Important uses of the Unix sockets include the X protocol.
> netstat --unix --all (servers and established) Proto RefCnt Flags Type State Path unix 2 [ ACC ] STREAM LISTENING /var/run/acpid.socket unix 2 [ ACC ] STREAM LISTENING /tmp/.font-unix/fs7100 unix 2 [ ACC ] STREAM LISTENING /tmp/.gdm_socket unix 2 [ ACC ] STREAM LISTENING /tmp/.X11-unix/X0 unix 2 [ ACC ] STREAM LISTENING /tmp/.ICE-unix/4088 unix 2 [ ACC ] STREAM LISTENING /var/run/dbus/system_bus_socket unix 3 [ ] STREAM CONNECTED /var/run/dbus/system_bus_socket unix 2 [ ] DGRAM @/var/run/hal/hotplug_socket unix 2 [ ] DGRAM @udevd unix 2 [ ACC ] STREAM LISTENING /tmp/xmms_ceres.0 unix 3 [ ] STREAM CONNECTED /tmp/.X11-unix/X0 unix 3 [ ] STREAM CONNECTED /tmp/.ICE-unix/4088
Netlink sockets represent a class of sockets used for communication between processes and kernel.
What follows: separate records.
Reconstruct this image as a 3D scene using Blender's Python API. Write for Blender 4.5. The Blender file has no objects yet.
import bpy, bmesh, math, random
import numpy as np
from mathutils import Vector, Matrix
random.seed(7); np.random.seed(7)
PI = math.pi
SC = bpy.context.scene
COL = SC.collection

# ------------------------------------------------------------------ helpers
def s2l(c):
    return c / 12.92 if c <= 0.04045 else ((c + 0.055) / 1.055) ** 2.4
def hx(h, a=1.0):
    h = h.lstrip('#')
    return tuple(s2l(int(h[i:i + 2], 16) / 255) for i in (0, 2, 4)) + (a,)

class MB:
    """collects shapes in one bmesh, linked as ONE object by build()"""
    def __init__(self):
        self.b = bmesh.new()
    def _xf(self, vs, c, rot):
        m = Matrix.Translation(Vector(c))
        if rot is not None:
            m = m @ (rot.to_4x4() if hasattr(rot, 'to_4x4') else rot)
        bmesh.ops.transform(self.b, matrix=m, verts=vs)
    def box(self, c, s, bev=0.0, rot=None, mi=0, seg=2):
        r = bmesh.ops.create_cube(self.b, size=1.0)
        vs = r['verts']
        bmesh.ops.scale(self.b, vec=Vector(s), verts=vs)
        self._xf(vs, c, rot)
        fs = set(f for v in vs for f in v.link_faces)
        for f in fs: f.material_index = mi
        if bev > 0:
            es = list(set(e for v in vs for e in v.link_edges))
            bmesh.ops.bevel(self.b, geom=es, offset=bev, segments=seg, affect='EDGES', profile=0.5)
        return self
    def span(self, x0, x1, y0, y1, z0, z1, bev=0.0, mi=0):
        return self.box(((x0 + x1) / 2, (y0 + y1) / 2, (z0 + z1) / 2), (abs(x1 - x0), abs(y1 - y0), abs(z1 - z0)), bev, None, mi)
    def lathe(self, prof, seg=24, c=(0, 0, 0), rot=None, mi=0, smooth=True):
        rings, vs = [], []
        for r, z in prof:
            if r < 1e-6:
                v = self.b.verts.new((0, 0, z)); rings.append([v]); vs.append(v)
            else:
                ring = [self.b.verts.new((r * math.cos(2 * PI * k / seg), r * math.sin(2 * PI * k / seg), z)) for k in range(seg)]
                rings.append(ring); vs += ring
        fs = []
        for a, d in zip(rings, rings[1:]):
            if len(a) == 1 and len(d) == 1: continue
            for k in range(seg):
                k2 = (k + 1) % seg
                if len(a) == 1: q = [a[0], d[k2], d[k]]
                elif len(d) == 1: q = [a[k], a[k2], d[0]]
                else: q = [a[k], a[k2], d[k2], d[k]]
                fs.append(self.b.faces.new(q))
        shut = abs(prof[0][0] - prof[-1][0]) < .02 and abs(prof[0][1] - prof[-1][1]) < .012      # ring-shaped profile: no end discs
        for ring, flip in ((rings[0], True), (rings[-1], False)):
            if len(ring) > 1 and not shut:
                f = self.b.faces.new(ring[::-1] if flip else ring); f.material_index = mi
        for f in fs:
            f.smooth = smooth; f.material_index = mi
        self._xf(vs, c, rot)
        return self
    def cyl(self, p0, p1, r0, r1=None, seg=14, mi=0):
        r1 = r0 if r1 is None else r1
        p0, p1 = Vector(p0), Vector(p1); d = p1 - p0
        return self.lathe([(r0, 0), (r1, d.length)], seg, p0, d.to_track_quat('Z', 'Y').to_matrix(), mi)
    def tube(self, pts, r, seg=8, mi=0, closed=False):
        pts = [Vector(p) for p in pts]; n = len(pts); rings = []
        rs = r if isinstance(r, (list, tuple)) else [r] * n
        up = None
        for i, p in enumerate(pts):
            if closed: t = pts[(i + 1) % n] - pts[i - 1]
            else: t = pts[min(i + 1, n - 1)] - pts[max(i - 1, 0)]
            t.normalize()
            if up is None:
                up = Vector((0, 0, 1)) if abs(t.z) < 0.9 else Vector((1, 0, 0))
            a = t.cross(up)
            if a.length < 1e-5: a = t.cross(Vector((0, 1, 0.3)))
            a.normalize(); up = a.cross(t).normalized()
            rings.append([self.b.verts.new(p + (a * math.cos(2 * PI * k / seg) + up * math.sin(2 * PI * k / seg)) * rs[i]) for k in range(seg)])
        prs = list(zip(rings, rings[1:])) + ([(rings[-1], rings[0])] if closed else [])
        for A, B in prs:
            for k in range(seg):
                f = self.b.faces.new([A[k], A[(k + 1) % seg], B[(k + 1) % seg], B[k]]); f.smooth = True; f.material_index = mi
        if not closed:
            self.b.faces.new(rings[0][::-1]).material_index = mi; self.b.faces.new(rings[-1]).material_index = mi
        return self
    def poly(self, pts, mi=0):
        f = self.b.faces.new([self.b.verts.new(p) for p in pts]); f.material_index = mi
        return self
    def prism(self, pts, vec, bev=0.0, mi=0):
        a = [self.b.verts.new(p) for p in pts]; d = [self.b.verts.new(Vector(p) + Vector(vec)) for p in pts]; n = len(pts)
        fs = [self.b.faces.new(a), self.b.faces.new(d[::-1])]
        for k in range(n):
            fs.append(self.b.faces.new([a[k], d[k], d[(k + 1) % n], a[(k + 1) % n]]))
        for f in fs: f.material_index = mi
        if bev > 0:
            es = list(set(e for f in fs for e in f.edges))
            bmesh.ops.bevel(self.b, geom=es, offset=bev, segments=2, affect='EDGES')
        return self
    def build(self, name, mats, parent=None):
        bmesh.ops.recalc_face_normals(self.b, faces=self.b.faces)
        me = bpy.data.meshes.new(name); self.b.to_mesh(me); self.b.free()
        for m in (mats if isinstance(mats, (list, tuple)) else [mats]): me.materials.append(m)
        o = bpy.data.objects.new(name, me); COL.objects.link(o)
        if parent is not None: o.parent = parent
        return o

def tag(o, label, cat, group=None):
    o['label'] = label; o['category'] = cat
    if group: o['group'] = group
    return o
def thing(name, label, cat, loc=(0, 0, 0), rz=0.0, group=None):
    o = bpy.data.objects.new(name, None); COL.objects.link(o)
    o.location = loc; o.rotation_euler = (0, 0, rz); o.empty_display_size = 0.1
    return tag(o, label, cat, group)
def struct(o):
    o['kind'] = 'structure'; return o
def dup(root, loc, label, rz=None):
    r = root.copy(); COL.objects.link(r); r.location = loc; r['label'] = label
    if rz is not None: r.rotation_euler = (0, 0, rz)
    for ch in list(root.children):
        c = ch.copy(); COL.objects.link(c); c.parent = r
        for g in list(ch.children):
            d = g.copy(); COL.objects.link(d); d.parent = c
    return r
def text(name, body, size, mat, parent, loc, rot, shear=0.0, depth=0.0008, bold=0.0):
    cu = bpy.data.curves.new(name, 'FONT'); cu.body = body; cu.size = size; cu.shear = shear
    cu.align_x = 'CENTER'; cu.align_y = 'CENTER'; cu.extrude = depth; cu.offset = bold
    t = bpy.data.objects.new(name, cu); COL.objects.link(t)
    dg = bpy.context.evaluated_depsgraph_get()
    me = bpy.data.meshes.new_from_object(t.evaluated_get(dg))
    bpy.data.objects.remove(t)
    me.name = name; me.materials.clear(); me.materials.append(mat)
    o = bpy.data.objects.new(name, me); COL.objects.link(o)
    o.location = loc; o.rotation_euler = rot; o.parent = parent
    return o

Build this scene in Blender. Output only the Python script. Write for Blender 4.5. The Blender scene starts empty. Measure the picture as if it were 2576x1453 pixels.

The sockets are represented by a netlink family that is specified in place of protocol when creating the socket.
NETLINK_ARPD - ARP table
NETLINK_ROUTE - routing updates and modifications of IPv4 routing table
NETLINK_ROUTE6 - routing updates and modifications of IPv6 routing table
NETLINK_FIREWALL - IPv4 firewall
...
Messages sent over the netlink socket have a standardized format. Macros and libraries are provided for handling messages of specific netlink families.
From the application programmer perspective, Winsock sockets offer an interface that is, in principle, based on that of the Berkeley sockets. From the service programmer perspective, Winsock offers an interface that allows service providers to install multiple protocol libraries underneath the unified API. The interface, called SPI (Service Provider Interface), distinguishes two types of services, transport and naming, and allows layering of protocol libraries.